__What the task requires__. Return the whole listing, line for line, without the pictures in it.

>> Start Data excerpts

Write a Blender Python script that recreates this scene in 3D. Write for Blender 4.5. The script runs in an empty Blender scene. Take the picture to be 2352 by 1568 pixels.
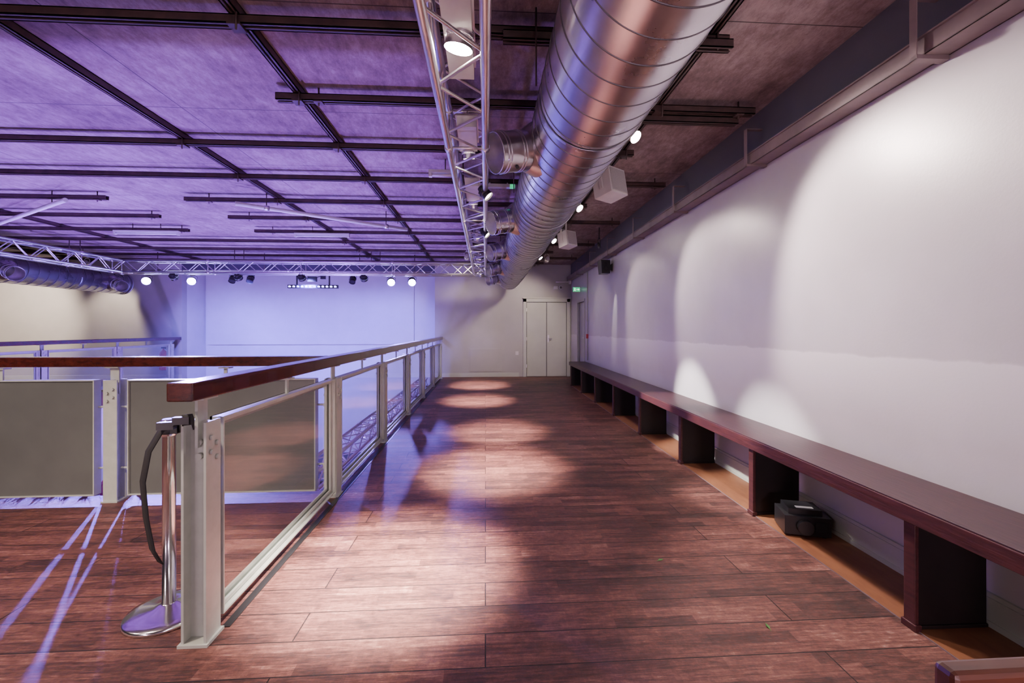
import bpy, bmesh, math, random
from mathutils import Vector, Matrix
random.seed(4)
CZ=1.32
# ------------------------------------------------------------ materials
def newmat(name):
    m=bpy.data.materials.new(name); m.use_nodes=True
    nt=m.node_tree; b=nt.nodes['Principled BSDF']
    return m,nt,b
def ramp(nt,stops):
    r=nt.nodes.new('ShaderNodeValToRGB'); e=r.color_ramp.elements
    e[0].position,e[0].color=stops[0][0],(*stops[0][1],1)
    e[1].position,e[1].color=stops[-1][0],(*stops[-1][1],1)
    for p,c in stops[1:-1]:
        x=e.new(p); x.color=(*c,1)
    return r
def noise(nt,scale,detail=4,vec=None,rough=.6):
    n=nt.nodes.new('ShaderNodeTexNoise'); n.inputs['Scale'].default_value=scale
    n.inputs['Detail'].default_value=detail; n.inputs['Roughness'].default_value=rough
    if vec is not None: nt.links.new(vec,n.inputs['Vector'])
    return n
def objvec(nt,scale=(1,1,1)):
    t=nt.nodes.new('ShaderNodeTexCoord'); mp=nt.nodes.new('ShaderNodeMapping')
    mp.inputs['Scale'].default_value=scale
    nt.links.new(t.outputs['Object'],mp.inputs['Vector']); return mp.outputs['Vector']
def simple(name,c1,c2=None,rough=.5,metal=0,scale=8,stretch=(1,1,1),bump=0,coat=0,rvar=0,spec=.5):
    m,nt,b=newmat(name)
    v=objvec(nt,stretch); n=noise(nt,scale,5,v)
    c2=c2 or tuple(x*.85 for x in c1)
    r=ramp(nt,[(.3,c2),(.7,c1)]); nt.links.new(n.outputs['Fac'],r.inputs['Fac'])
    nt.links.new(r.outputs['Color'],b.inputs['Base Color'])
    b.inputs['Roughness'].default_value=rough; b.inputs['Metallic'].default_value=metal
    b.inputs['Coat Weight'].default_value=coat
    b.inputs['Specular IOR Level'].default_value=spec
    if rvar:
        mr=nt.nodes.new('ShaderNodeMapRange'); mr.inputs['To Min'].default_value=rough-rvar; mr.inputs['To Max'].default_value=rough+rvar
        nt.links.new(n.outputs['Fac'],mr.inputs['Value']); nt.links.new(mr.outputs[0],b.inputs['Roughness'])
    if bump:
        bp=nt.nodes.new('ShaderNodeBump'); bp.inputs['Strength'].default_value=bump; bp.inputs['Distance'].default_value=.01
        nt.links.new(n.outputs['Fac'],bp.inputs['Height']); nt.links.new(bp.outputs['Normal'],b.inputs['Normal'])
    return m
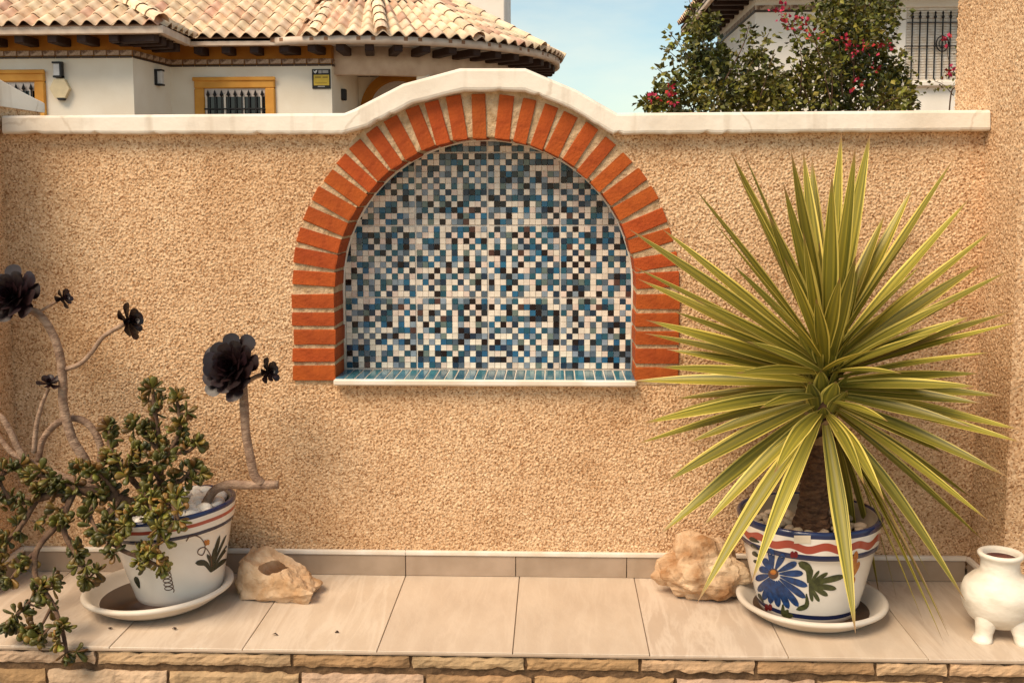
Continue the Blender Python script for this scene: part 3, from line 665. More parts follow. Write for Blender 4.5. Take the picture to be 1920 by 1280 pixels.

>> End Data excerpts

__Answer in full__.
Write a Blender Python script that recreates this scene in 3D. Write for Blender 4.5. The script runs in an empty Blender scene. Take the picture to be 2352 by 1568 pixels.
import bpy, bmesh, math, random
from mathutils import Vector, Matrix
random.seed(4)
CZ=1.32
# ------------------------------------------------------------ materials
def newmat(name):
    m=bpy.data.materials.new(name); m.use_nodes=True
    nt=m.node_tree; b=nt.nodes['Principled BSDF']
    return m,nt,b
def ramp(nt,stops):
    r=nt.nodes.new('ShaderNodeValToRGB'); e=r.color_ramp.elements
    e[0].position,e[0].color=stops[0][0],(*stops[0][1],1)
    e[1].position,e[1].color=stops[-1][0],(*stops[-1][1],1)
    for p,c in stops[1:-1]:
        x=e.new(p); x.color=(*c,1)
    return r
def noise(nt,scale,detail=4,vec=None,rough=.6):
    n=nt.nodes.new('ShaderNodeTexNoise'); n.inputs['Scale'].default_value=scale
    n.inputs['Detail'].default_value=detail; n.inputs['Roughness'].default_value=rough
    if vec is not None: nt.links.new(vec,n.inputs['Vector'])
    return n
def objvec(nt,scale=(1,1,1)):
    t=nt.nodes.new('ShaderNodeTexCoord'); mp=nt.nodes.new('ShaderNodeMapping')
    mp.inputs['Scale'].default_value=scale
    nt.links.new(t.outputs['Object'],mp.inputs['Vector']); return mp.outputs['Vector']
def simple(name,c1,c2=None,rough=.5,metal=0,scale=8,stretch=(1,1,1),bump=0,coat=0,rvar=0,spec=.5):
    m,nt,b=newmat(name)
    v=objvec(nt,stretch); n=noise(nt,scale,5,v)
    c2=c2 or tuple(x*.85 for x in c1)
    r=ramp(nt,[(.3,c2),(.7,c1)]); nt.links.new(n.outputs['Fac'],r.inputs['Fac'])
    nt.links.new(r.outputs['Color'],b.inputs['Base Color'])
    b.inputs['Roughness'].default_value=rough; b.inputs['Metallic'].default_value=metal
    b.inputs['Coat Weight'].default_value=coat
    b.inputs['Specular IOR Level'].default_value=spec
    if rvar:
        mr=nt.nodes.new('ShaderNodeMapRange'); mr.inputs['To Min'].default_value=rough-rvar; mr.inputs['To Max'].default_value=rough+rvar
        nt.links.new(n.outputs['Fac'],mr.inputs['Value']); nt.links.new(mr.outputs[0],b.inputs['Roughness'])
    if bump:
        bp=nt.nodes.new('ShaderNodeBump'); bp.inputs['Strength'].default_value=bump; bp.inputs['Distance'].default_value=.01
        nt.links.new(n.outputs['Fac'],bp.inputs['Height']); nt.links.new(bp.outputs['Normal'],b.inputs['Normal'])
    return m
Continue the Blender Python script for this scene: part 3, from line 665. More parts follow. Write for Blender 4.5. Take the picture to be 1920 by 1280 pixels.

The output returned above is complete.